09/10/2017

Morrer acima das minhas possibilidades

Reflexão dominical. «Não podemos continuar a viver acima das nossas possibilidades.» Durante os anos em que vigorou o Programa de Assistência Económico-Financeira, vivemos sob este refrão mortificante como um cilício. Lembrei-me dele por estes dias, ao assistir a um directo televisivo do lamentoso Conselho Nacional em que Pedro Passos Coelho anunciou a sua despedida da liderança de um partido em tempos conhecido como PSD. A sentença — porque de uma sentença se tratava, de facto — é-lhe frequentemente atribuída, mas nesses anos de 2011 e 2012 era um credo fervorosamente partilhado (e metralhado) por uma caterva de insignes figuras: o Presidente da República de então, economistas e conselheiros de Estado, para além dos diáconos da Opinião, essa religião babilónica. A asserção — uma elementaríssima manifestação de sensatez — tornou-se-nos odiosa e é hoje apenas proferida com escarninha ironia. Talvez haja nela algo de efectivamente medíocre, como viu Oscar Wilde: Anyone who lives within their means suffers from a lack of imagination. (Até para gastar dinheiro é preciso talento.) Não é, contudo, esta máxima de Wilde que tanto me apraz opor ao judicioso e maçador «Não podemos viver acima das nossas possibilidades», mas uma formulação que estimo muito, embora por razões que não estariam no espírito do autor.
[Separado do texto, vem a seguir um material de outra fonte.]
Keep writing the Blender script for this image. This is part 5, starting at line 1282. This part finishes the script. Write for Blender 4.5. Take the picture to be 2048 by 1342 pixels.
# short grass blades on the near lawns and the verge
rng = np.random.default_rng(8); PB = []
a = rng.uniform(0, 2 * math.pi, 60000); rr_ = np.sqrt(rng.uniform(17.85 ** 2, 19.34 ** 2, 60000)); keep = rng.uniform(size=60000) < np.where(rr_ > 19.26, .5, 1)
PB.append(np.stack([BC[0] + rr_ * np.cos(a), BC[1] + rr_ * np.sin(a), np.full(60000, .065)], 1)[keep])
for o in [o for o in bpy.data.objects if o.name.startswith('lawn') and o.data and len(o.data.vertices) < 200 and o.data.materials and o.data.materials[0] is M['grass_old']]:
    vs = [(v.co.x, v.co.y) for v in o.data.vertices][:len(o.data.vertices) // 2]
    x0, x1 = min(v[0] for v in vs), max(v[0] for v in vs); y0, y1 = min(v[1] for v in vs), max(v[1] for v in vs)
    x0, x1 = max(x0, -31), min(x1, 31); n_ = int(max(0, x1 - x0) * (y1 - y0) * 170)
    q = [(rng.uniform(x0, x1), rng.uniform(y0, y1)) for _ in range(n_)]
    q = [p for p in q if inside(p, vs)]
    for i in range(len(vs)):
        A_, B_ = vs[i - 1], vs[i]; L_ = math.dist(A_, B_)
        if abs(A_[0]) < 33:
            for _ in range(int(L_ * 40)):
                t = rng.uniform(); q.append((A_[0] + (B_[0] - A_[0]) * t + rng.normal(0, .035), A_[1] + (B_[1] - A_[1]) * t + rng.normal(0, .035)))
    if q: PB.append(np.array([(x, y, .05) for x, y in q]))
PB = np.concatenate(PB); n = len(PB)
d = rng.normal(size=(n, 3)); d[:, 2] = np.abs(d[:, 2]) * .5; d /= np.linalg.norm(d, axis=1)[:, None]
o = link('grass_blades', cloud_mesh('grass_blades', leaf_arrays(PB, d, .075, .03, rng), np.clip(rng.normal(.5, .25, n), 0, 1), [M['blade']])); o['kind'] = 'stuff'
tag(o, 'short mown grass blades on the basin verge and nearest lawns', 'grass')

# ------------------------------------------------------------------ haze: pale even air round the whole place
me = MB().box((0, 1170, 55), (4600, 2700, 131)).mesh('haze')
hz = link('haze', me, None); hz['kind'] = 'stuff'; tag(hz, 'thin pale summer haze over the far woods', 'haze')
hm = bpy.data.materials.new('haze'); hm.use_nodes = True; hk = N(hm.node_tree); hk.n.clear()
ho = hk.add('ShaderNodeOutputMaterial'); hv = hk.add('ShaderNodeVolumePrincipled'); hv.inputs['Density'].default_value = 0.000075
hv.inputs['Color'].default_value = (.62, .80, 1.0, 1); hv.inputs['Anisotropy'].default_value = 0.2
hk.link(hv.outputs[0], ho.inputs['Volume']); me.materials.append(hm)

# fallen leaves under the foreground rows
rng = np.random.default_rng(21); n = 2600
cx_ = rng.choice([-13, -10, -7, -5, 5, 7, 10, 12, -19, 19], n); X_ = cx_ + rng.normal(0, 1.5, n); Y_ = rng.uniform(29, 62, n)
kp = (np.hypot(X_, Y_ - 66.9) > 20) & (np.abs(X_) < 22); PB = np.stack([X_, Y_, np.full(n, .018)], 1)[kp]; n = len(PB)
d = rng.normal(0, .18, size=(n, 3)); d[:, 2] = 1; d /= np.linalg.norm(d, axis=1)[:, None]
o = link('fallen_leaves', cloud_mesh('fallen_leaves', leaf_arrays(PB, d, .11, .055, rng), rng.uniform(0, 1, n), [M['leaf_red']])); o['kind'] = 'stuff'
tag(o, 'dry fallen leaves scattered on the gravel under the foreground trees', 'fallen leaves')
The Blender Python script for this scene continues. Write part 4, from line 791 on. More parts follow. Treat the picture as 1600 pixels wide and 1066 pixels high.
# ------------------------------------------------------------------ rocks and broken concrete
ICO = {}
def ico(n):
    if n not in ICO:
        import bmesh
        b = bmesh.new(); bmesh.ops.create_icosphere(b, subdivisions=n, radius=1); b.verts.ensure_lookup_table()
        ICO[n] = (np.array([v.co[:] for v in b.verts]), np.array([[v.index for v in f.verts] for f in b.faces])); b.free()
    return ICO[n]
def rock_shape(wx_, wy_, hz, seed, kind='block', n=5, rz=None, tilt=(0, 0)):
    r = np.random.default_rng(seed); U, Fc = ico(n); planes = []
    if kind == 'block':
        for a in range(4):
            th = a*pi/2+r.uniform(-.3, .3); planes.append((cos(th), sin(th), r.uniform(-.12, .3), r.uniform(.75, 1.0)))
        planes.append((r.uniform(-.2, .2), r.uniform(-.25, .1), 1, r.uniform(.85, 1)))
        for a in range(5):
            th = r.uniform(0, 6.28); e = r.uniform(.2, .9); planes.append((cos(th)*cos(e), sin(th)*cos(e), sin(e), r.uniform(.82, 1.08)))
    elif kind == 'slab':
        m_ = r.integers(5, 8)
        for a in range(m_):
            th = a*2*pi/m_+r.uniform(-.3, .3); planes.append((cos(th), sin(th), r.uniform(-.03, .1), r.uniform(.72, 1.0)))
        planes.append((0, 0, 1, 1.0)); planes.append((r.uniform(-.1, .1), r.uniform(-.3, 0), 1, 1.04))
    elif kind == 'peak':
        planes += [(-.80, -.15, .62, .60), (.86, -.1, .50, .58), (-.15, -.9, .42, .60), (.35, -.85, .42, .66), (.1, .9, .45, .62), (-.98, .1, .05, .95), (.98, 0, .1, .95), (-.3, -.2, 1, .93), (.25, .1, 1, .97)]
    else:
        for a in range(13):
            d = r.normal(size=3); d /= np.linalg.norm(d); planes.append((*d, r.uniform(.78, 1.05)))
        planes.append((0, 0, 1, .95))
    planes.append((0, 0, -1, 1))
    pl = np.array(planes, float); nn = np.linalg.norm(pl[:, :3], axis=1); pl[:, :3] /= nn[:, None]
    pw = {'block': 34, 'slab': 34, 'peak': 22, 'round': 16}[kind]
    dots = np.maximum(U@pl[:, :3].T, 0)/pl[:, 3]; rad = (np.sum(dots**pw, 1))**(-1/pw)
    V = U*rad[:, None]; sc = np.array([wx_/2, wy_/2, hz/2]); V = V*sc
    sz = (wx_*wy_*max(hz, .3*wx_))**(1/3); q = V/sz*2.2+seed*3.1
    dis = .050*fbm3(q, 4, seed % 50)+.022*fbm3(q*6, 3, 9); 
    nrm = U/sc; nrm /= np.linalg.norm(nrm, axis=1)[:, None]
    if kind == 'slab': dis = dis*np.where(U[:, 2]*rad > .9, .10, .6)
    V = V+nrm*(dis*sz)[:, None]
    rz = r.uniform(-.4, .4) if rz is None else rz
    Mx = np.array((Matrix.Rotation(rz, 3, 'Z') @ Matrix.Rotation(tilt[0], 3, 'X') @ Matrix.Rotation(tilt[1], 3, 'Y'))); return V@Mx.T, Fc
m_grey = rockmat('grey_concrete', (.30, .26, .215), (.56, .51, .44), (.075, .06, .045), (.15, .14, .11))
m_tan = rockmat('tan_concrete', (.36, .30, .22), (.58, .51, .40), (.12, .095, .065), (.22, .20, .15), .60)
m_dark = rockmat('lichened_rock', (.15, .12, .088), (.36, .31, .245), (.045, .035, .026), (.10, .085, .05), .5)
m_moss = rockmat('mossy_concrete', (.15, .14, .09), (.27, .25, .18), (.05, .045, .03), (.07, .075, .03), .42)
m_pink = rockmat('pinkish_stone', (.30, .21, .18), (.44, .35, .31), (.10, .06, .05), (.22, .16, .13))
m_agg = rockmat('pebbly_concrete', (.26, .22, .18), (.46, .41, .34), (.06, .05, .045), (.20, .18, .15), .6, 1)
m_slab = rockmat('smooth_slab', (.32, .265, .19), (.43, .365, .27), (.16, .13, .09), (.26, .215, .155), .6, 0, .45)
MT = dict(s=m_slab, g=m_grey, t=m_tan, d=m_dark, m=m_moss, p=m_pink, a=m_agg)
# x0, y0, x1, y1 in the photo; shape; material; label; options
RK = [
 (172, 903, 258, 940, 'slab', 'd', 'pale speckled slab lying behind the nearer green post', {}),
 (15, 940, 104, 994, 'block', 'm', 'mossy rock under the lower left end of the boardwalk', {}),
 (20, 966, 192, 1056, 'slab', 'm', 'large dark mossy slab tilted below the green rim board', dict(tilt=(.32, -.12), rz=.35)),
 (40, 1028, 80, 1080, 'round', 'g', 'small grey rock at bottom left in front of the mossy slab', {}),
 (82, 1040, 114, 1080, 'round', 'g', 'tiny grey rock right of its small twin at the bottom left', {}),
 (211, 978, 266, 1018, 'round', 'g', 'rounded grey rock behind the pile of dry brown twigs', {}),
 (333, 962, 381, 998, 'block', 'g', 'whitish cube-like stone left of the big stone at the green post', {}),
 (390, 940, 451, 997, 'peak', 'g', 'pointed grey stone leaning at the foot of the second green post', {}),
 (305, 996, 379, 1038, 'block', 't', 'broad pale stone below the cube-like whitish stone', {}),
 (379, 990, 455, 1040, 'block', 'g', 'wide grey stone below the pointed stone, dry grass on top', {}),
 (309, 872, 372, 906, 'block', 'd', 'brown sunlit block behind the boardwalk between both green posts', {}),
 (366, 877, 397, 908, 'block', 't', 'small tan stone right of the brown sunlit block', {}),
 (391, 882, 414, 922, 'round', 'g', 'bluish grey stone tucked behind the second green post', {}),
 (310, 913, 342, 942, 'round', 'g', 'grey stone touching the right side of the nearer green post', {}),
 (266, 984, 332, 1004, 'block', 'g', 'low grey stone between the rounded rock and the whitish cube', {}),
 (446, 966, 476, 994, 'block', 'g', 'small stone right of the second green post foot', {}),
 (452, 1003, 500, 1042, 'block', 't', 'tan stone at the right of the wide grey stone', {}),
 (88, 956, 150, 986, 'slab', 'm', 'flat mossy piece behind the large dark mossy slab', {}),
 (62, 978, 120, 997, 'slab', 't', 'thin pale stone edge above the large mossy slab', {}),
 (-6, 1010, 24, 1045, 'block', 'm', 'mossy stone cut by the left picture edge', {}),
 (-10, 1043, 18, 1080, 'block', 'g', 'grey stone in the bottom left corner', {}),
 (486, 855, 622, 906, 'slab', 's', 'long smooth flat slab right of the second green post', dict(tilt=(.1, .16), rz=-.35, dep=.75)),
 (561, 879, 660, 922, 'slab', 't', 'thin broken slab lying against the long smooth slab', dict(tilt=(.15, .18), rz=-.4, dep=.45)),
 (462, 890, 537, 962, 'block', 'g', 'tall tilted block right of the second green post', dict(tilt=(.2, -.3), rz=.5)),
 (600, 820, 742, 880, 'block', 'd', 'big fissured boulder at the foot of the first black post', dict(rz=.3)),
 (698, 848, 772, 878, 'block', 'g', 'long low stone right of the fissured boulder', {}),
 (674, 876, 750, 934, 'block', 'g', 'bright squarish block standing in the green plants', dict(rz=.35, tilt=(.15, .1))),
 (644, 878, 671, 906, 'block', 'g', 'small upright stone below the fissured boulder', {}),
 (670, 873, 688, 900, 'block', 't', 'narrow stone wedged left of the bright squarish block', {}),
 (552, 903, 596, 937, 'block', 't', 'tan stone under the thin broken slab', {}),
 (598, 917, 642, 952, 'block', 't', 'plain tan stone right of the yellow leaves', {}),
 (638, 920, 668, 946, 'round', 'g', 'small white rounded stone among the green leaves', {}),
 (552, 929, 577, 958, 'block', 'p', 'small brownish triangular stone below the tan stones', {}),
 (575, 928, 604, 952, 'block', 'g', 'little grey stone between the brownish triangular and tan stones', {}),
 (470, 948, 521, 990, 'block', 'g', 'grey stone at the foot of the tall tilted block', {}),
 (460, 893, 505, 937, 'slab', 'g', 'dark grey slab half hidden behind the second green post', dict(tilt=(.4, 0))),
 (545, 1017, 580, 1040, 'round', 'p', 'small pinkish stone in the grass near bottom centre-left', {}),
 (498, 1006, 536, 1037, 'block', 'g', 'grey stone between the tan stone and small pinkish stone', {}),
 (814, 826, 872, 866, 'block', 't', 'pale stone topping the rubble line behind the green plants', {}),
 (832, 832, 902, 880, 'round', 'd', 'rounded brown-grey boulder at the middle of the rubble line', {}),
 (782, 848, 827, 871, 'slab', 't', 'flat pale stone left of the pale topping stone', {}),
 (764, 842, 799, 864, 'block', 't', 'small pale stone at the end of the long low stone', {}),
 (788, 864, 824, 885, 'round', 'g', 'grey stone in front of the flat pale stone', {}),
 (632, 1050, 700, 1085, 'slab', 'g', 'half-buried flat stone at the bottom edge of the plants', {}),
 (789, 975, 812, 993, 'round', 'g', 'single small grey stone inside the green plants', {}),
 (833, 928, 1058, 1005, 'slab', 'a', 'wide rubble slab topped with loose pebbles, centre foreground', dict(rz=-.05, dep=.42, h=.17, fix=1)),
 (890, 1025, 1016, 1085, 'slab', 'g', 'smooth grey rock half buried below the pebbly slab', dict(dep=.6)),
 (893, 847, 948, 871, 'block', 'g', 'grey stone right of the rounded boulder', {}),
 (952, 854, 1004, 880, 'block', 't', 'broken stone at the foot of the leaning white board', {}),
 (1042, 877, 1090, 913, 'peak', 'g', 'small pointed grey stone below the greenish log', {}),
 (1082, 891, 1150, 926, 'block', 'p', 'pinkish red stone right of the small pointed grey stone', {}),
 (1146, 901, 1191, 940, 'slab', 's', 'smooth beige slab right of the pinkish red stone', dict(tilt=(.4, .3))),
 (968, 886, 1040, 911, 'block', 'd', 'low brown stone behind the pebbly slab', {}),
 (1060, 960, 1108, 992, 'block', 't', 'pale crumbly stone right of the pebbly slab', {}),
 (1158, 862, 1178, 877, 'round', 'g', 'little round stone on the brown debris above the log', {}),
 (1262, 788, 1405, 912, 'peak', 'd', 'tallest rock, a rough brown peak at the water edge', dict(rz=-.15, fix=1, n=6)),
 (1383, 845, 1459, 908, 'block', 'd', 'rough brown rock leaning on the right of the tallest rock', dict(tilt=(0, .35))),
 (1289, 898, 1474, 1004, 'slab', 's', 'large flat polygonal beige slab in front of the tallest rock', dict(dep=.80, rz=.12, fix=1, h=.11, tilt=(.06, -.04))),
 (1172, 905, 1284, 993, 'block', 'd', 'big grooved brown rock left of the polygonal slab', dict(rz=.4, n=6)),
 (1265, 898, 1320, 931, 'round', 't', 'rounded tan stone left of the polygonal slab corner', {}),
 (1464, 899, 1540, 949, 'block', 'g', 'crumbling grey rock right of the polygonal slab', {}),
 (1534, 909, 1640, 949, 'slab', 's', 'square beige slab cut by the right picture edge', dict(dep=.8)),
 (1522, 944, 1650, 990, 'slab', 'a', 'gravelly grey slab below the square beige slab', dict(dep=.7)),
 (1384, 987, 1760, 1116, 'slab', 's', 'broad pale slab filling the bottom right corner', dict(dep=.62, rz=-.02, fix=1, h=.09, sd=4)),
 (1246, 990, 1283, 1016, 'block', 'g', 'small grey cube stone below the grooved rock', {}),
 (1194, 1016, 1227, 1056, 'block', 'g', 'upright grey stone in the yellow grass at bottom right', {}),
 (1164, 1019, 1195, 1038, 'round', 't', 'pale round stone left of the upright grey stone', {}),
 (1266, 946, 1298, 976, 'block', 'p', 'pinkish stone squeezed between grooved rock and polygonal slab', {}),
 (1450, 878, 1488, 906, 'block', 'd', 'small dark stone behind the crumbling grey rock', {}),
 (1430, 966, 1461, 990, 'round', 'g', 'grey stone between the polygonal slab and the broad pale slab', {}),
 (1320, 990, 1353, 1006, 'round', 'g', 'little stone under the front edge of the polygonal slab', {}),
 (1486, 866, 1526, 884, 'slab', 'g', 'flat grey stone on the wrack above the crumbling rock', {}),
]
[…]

Conta-se que, ao agonizar, Oscar Wilde terá pedido champagne (o que também Tchékhov terá feito), declarando: «Morro acima das minhas possibilidades!» Ora, é precisamente isso que todo o protestante espera. Na hora da morte, estarei de mãos vazias — nenhum feito, nenhuma boa obra, nenhum mérito, nenhum bem, nada para apresentar em meu favor. E, no entanto, espero receber tudo: tudo a que não tenho direito. Morrerei, enfim, acima das minhas possibilidades. São Paulo, Agostinho, Lutero e muitos outros chamaram a isso Graça. É como diz o Salmo 23: O meu copo transborda.